[START PROVIDED DATA]

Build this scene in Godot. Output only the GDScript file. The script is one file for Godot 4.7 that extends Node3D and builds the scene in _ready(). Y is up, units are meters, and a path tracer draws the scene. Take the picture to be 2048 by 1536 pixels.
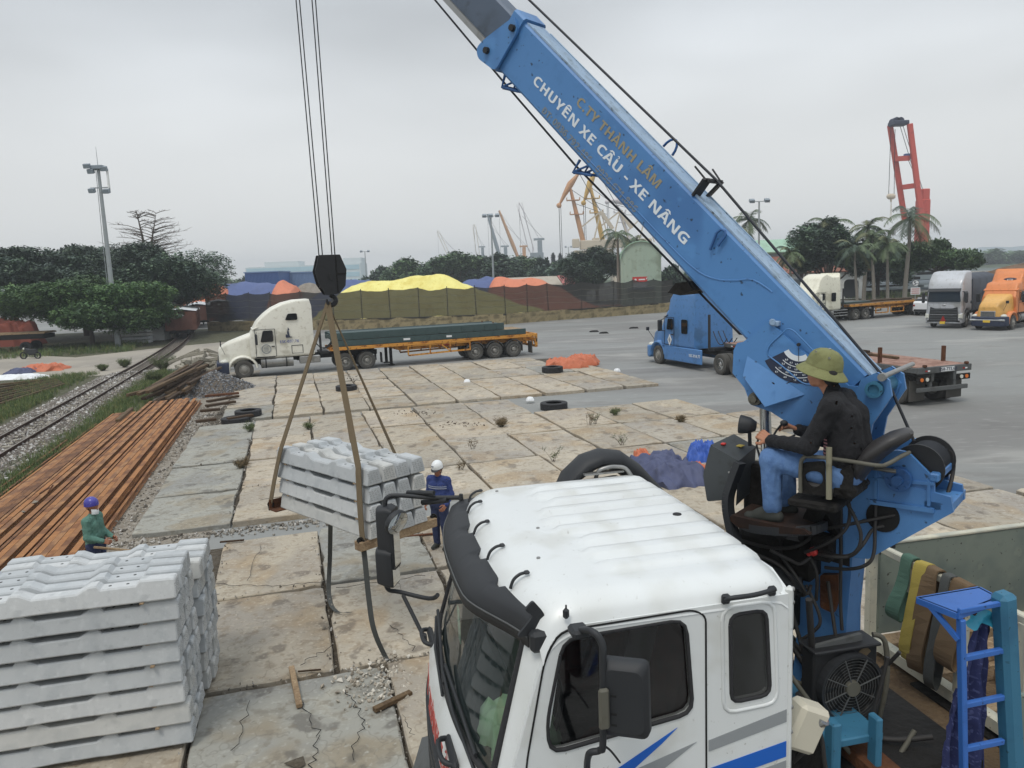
extends Node3D
const CAM_H:=5.2
const PITCH:=8.2
const ROLL:=2.3
const FOCAL:=1524.0
var cam_r: Vector3
var cam_u: Vector3
var cam_f: Vector3
var rng:=RandomNumberGenerator.new()
var names:={}
var M:={}
var tex_cache:={}
# yard axes: the slabs,the rails and the track all run along YL
const YT:=Vector3(0.961,0,-0.276)
const YL:=Vector3(-0.276,0,-0.961)
const YARD:=-0.13
# ---------------------------------------------------------------- mesh builder
class MB:
	var st:=SurfaceTool.new()
	var tris:=0
	var X:=Transform3D()
	func _init():
		st.begin(Mesh.PRIMITIVE_TRIANGLES)
		st.set_smooth_group(-1)
	func sm(g: int) -> MB:
		st.set_smooth_group(g)
		return self
	func col(c: Color) -> MB:
		st.set_color(c)
		return self
	func tri(a: Vector3,b: Vector3,c: Vector3):
		st.add_vertex(X*a); st.add_vertex(X*c); st.add_vertex(X*b)
		tris+=1
	func quad(a: Vector3,b: Vector3,c: Vector3,d: Vector3):
		tri(a,b,c); tri(a,c,d)
	func triuv(a: Vector3,b: Vector3,c: Vector3,ua: Vector2,ub: Vector2,uc: Vector2):
		st.set_uv(ua); st.add_vertex(X*a); st.set_uv(uc); st.add_vertex(X*c); st.set_uv(ub); st.add_vertex(X*b)
		tris+=1
	func box(c: Vector3,s: Vector3,ch:=0.0,B:=Basis()):
		var h:=s*0.5
		if ch<=0.0:
			var p:=[]
			for i in 8:
				p.append(c+B*Vector3(h.x*(1 if i & 1 else -1),h.y*(1 if i & 2 else -1),h.z*(1 if i & 4 else -1)))
			quad(p[0],p[2],p[3],p[1]); quad(p[4],p[5],p[7],p[6])
			quad(p[0],p[4],p[6],p[2]); quad(p[1],p[3],p[7],p[5])
			quad(p[0],p[1],p[5],p[4]); quad(p[2],p[6],p[7],p[3])
			return
		ch=minf(ch,minf(h.x,minf(h.y,h.z))*0.95)
		var i:=h - Vector3(ch,ch,ch)
		var f:=func(sx,sy,sz,ax):
			var v:=Vector3(i.x*sx,i.y*sy,i.z*sz)
			v[ax]=h[ax]*[sx,sy,sz][ax]
			return c+B*v
		for ax in 3:
			var b:=(ax+1) % 3
			var d:=(ax+2) % 3
			for sg in [-1,1]:
				var q:=[]
				for k in [[-1,-1],[1,-1],[1,1],[-1,1]]:
					var s3:=[0,0,0]
					s3[ax]=sg; s3[b]=k[0]; s3[d]=k[1]
					q.append(f.call(s3[0],s3[1],s3[2],ax))
				if sg > 0: quad(q[0],q[1],q[2],q[3])
				else: quad(q[3],q[2],q[1],q[0])
			for sb in [-1,1]:
				for sd in [-1,1]:
					var lo:=[0,0,0]
					var hi:=[0,0,0]
					lo[ax]=-1; hi[ax]=1; lo[b]=sb; hi[b]=sb; lo[d]=sd; hi[d]=sd
					var p0=f.call(lo[0],lo[1],lo[2],b)
					var p1=f.call(hi[0],hi[1],hi[2],b)
					var p2=f.call(hi[0],hi[1],hi[2],d)
					var p3=f.call(lo[0],lo[1],lo[2],d)
					if sb*sd > 0: quad(p0,p2,p1,p0) if false else quad(p3,p0,p1,p2)
					else: quad(p2,p1,p0,p3)
		for sx in [-1,1]:
			for sy in [-1,1]:
				for sz in [-1,1]:
					var a=f.call(sx,sy,sz,0)
					var b2=f.call(sx,sy,sz,1)
					var c2=f.call(sx,sy,sz,2)
					if sx*sy*sz > 0: tri(a,b2,c2)
					else: tri(a,c2,b2)
	func bar(a: Vector3,b: Vector3,w: float,h: float,ch:=0.0,upv:=Vector3.UP):
		# a box whose length runs from a to b; w across,h along upv
		var z:=(b - a)
		var l:=z.length()
		z=z/l
		if absf(z.dot(upv)) > 0.98: upv=Vector3.RIGHT if absf(z.x) < 0.9 else Vector3.FORWARD
		var x:=upv.cross(z).normalized()
		var y:=z.cross(x)
		box((a+b)*0.5,Vector3(w,h,l),ch,Basis(x,y,z))
	static func frame(d: Vector3,hint:=Vector3.UP) -> Basis:
		d=d.normalized()
		if absf(d.dot(hint)) > 0.98: hint=Vector3.RIGHT if absf(d.x) < 0.9 else Vector3.FORWARD
		var x:=hint.cross(d).normalized()
		return Basis(x,d.cross(x),d)
	func cyl(a: Vector3,b: Vector3,ra: float,rb: float,n:=12,cap:=true):
		var F:=MB.frame(b - a)
		for i in n:
			var t0:=TAU*i/n
			var t1:=TAU*(i+1)/n
			var d0:=F*Vector3(cos(t0),sin(t0),0)
			var d1:=F*Vector3(cos(t1),sin(t1),0)
			st.set_smooth_group(7)
			quad(a+d0*ra,a+d1*ra,b+d1*rb,b+d0*rb)
			st.set_smooth_group(-1)
			if cap:
				tri(a,a+d1*ra,a+d0*ra)
				tri(b,b+d0*rb,b+d1*rb)
	func tube(pts: Array,r,n:=6,cap:=true):
		var prev:=[]
		var up:=Vector3.UP
		var F:=Basis()
		for i in pts.size():
			var d: Vector3=(pts[mini(i+1,pts.size() - 1)] - pts[maxi(i - 1,0)])
			if i==0:
				F=MB.frame(d,up)
			else:
				d=d.normalized()
				var x:=(F.x - d*F.x.dot(d)).normalized()
				F=Basis(x,d.cross(x),d)
			var rr: float=r[i] if r is Array else r
			var ring:=[]
			for k in n:
				var t:=TAU*k/n
				ring.append(pts[i]+F*Vector3(cos(t)*rr,sin(t)*rr,0))
			if i > 0:
				st.set_smooth_group(6)
				for k in n:
					var k1:=(k+1) % n
					quad(prev[k],prev[k1],ring[k1],ring[k])
				st.set_smooth_group(-1)
			if cap and (i==0 or i==pts.size() - 1):
				for k in range(1,n - 1):
					if i==0: tri(ring[0],ring[k+1],ring[k])
					else: tri(ring[0],ring[k],ring[k+1])
			prev=ring
	func prism(poly: PackedVector2Array,T:=Transform3D(),d:=0.05,sides:=true):
		# polygon in the XY plane of T,from z = 0 to z = d
		if Geometry2D.is_polygon_clockwise(poly)==(d > 0):
			poly=poly.duplicate(); poly.reverse()
		var idx:=Geometry2D.triangulate_polygon(poly)
		for i in range(0,idx.size(),3):
			var a:=poly[idx[i]]
			var b:=poly[idx[i+1]]
			var c:=poly[idx[i+2]]
			var cr:=(b - a).cross(c - a)
			if (cr < 0)==(d > 0):
				var t:=b
				b=c; c=t
			tri(T*Vector3(a.x,a.y,d),T*Vector3(b.x,b.y,d),T*Vector3(c.x,c.y,d))
			tri(T*Vector3(a.x,a.y,0),T*Vector3(c.x,c.y,0),T*Vector3(b.x,b.y,0))
		if sides:
			for i in poly.size():
				var a:=poly[i]
				var b:=poly[(i+1) % poly.size()]
				quad(T*Vector3(a.x,a.y,0),T*Vector3(b.x,b.y,0),T*Vector3(b.x,b.y,d),T*Vector3(a.x,a.y,d))
	func loft(rings: Array,cap:=true,closed:=true,sg:=5):
		var n: int=rings[0].size()
		for i in rings.size() - 1:
			var A: Array=rings[i]
			var B2: Array=rings[i+1]
			st.set_smooth_group(sg)
			for k in (n if closed else n - 1):
				var k1:=(k+1) % n
				quad(A[k],A[k1],B2[k1],B2[k])
		st.set_smooth_group(-1)
		if cap:
			for e in 2:
				var R: Array=rings[0] if e==0 else rings[-1]
				var c:=Vector3.ZERO
				for p in R: c+=p
				c /= n
				for k in n:
					if e==0: tri(c,R[(k+1) % n],R[k])
					else: tri(c,R[k],R[(k+1) % n])
	func lathe(prof: Array,T:=Transform3D(),n:=24,sg:=4):
		# profile of Vector2(radius,along Z of T)
		for i in prof.size() - 1:
			st.set_smooth_group(sg if sg>=0 else -1)
			for k in n:
				var t0:=TAU*k/n
				var t1:=TAU*(k+1)/n
				var a: Vector2=prof[i]
				var b: Vector2=prof[i+1]
				quad(T*Vector3(a.x*cos(t0),a.x*sin(t0),a.y),T*Vector3(a.x*cos(t1),a.x*sin(t1),a.y),T*Vector3(b.x*cos(t1),b.x*sin(t1),b.y),T*Vector3(b.x*cos(t0),b.x*sin(t0),b.y))
		st.set_smooth_group(-1)
	func grid(P: Array,sg:=3,flip:=false):
		# rows of points
		for j in P.size() - 1:
			for i in P[j].size() - 1:
				st.set_smooth_group(sg)
				if flip: quad(P[j][i],P[j+1][i],P[j+1][i+1],P[j][i+1])
				else: quad(P[j][i],P[j][i+1],P[j+1][i+1],P[j+1][i])
		st.set_smooth_group(-1)
	func ball(c: Vector3,r: Vector3,n:=12,m:=8,B:=Basis()):
		var rows:=[]
		for j in m+1:
			var row:=[]
			var ph:=-PI/2+PI*j/m
			for i in n+1:
				var t:=TAU*i/n
				row.append(c+B*Vector3(r.x*cos(ph)*cos(t),r.y*sin(ph),-r.z*cos(ph)*sin(t)))
			rows.append(row)
		grid(rows,2)
	func mesh() -> ArrayMesh:
		st.generate_normals()
		return st.commit()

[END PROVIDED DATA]

- **EXERCISE DETAILS**
Gather up the lines that contain the word "extends".

- **THE COMPLETED TASK**
Build this scene in Godot. Output only the GDScript file. The script is one file for Godot 4.7 that extends Node3D and builds the scene in _ready(). Y is up, units are meters, and a path tracer draws the scene. Take the picture to be 2048 by 1536 pixels.
extends Node3D